Apenas cinco segundos de intensa
mirada bastaron para el flechazo. A la hora en la que los monitores por fin duermen
y los fluorescentes no parpadean, ambos nos encontramos cara a cara en la fría quietud de un polígono. Conectamos, nuestros estados
de ánimo coincidieron, buscando la cercanía de otro que agradeciera un gesto de
afecto. Premisa necesaria para un encuentro, premisa obligada para que mi mano
se acercase a su cara y, rozando suavemente su mejilla, terminase recorriendo
su espalda. Un arco recorrió mi palma y, al instante, giró sobre sus pasos
buscando reiniciar aquella sucesión de gestos. Sus ojos entrecerrados
transmitían placer; la columna, tensa, reclamaba más atención y el silencio
meloso dejó paso a un entrañable “rum, rum”. Nos comportábamos como amigos
aunque momentos antes fuésemos dos completos desconocidos.
En aquel instante pensé en
aquellos a quien conocía y que insistían en dejarme claro su fobia hacia los
gatos, recalcando sus desaires, sus gestos traicioneros. En definitiva, su carácter.

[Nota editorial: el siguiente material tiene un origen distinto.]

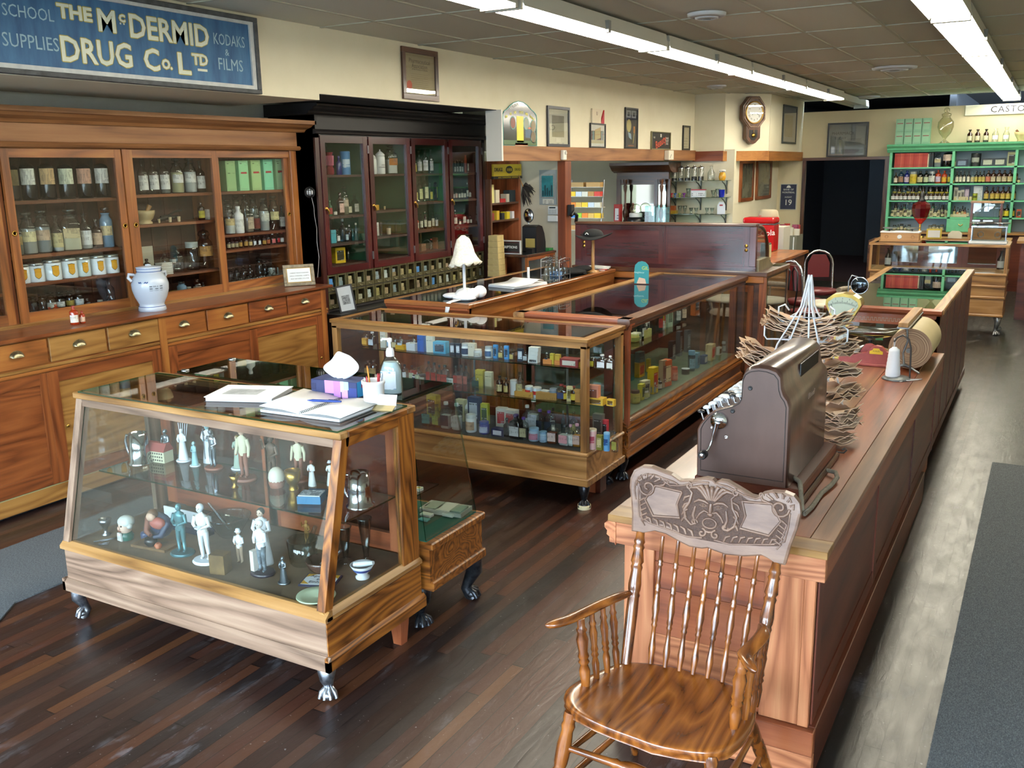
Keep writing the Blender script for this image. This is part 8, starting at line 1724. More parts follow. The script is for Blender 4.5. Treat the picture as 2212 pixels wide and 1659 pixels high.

Resulta curioso, un animal repudiado por demostrar tener carácter. Un pequeño
mamífero con contada inteligencia que demuestra tener recursos suficientes para
dejar claro que tiene algo de personalidad. No me parece algo reprochable sino
más bien una cualidad para admirar. Es fácil obtener la atención de un perro,
animal que sin duda atrae todos los favores de los contrarios a los gatos,
acercarse a él y obtener un lametón en la mano. Fácil, sin duda; meritorio, no
tanto. Prefiero que un animal se acerque a mí por el placer sincero de hacerlo,
no por su conducta predispuesta, casi autómata y programada. Mi nuevo amigo ha
elegido serlo, aún pudiendo seguir cabeceando al sol, y eso le honra. Otros de
su clan nos observan desde lejos, dejando claro que no necesitan compañía,
invitando a los transeúntes a seguir su camino. No hay dos gatos iguales al igual
que ocurre con las personas y eso me hace pensar que somos más parecidos de lo
que creemos.
Una de sus orejas gira hacia una cercana
pared de ladrillo. Quizá algo se escabulle entre la hiedra y levanta la cabeza,
con sus ojos color miel buscando encontrarse con los míos. Parece decir: lo
siento, tengo que irme. Y lo comprendo. Como dos buenos amigos que ya se
hubieran tomado un par de cañas, es hora de retirarse, no sin antes decirse
hasta luego. Me maravilla este comportamiento, que un ser tan independiente
tenga el detalle de anticipar su siguiente deseo. No podría calificarlo de
traicionero, me digo mientras me alejo, quizá el problema venga de que no se toman
la molestia suficiente de entender sus gestos.